No one wants to hire someone who looks forty-five months pregnant, and I had the responsibility of providing for a baby and my mother. But enough about me. The psychology of my team was also impacted. They were equally scared of what the future held, having to wait weeks before hearing their fate. It was like having almost thirty children to provide for and no means by which to do it.

In the midst of forced change, I created and led change in the context of this new reality. First, was an open-door policy. I wanted to be a good listener and offer support. Second, elicit new thinking and finding solutions, rather than fixate on the problems and uncertainty. I lost my job but still had to maintain my leadership imperative, for their sake and my sanity.

Change also required tactical strategies, such as reviewing the careers page, reviewing resumes and brokering across my network. Why not utilize change to help others? There was no time for a pity party. We had to be constructive in our response to change.

What struck me was how the team stepped up to support me. Change created a true two-way street. Going the Mom route alone, now I had a dozen “papas” leaning in, taking care of me emotionally, being strong on my behalf, fending for me and one another, instead of just for themselves. It was a stunningly beautiful time, despite impossible circumstances. My direct manager, Rob, was a truly empathetic leader and phenomenal advocate. It was a sucky situation, and yet everyone elevated in the process.

The portion of my team impacted by the direct hit of the change landed, adapting with aplomb. Those left in role managed the collateral impact by forging bonds of long-term friendship for their former colleagues. Twelve years later, I am in regular contact with most of them.
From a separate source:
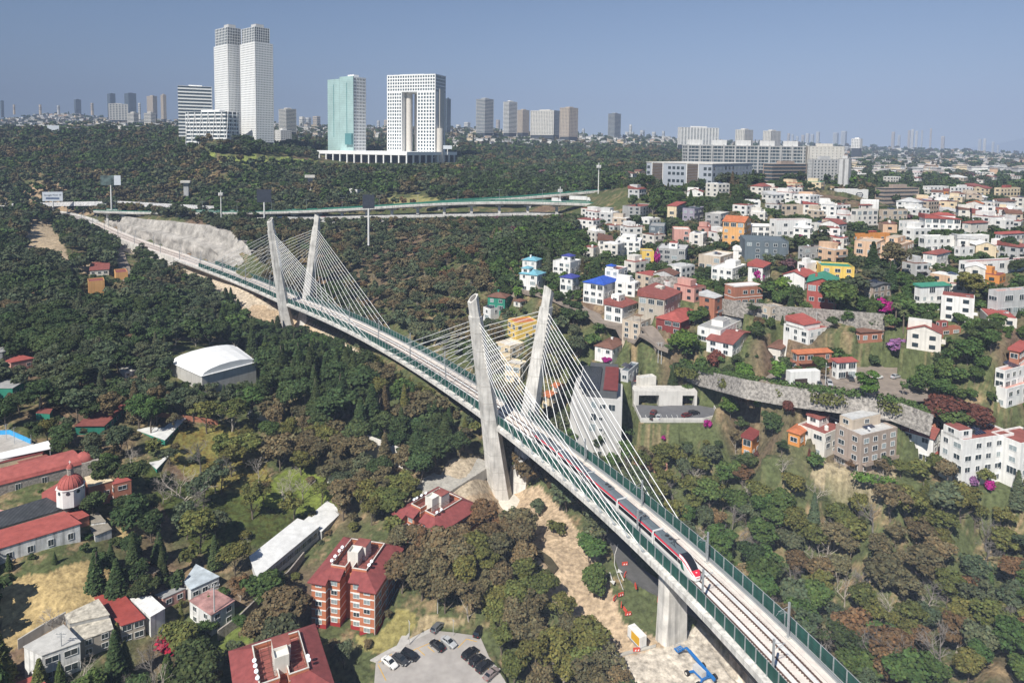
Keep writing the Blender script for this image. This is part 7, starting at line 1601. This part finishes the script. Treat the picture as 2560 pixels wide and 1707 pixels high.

It’s always been easy for me to take the helm and lead change. What I learned through this journey is how to exemplify leadership and create positive internal change in the midst of external forces. Change is no longer an unsettled rumbling in my stomach. It’s an opportunity and call to creative action. Change clarifies and fortifies convictions and uncovers biases. Make change work for you. I may not be the next Duke Ellington, but I will use change to become the best version of myself.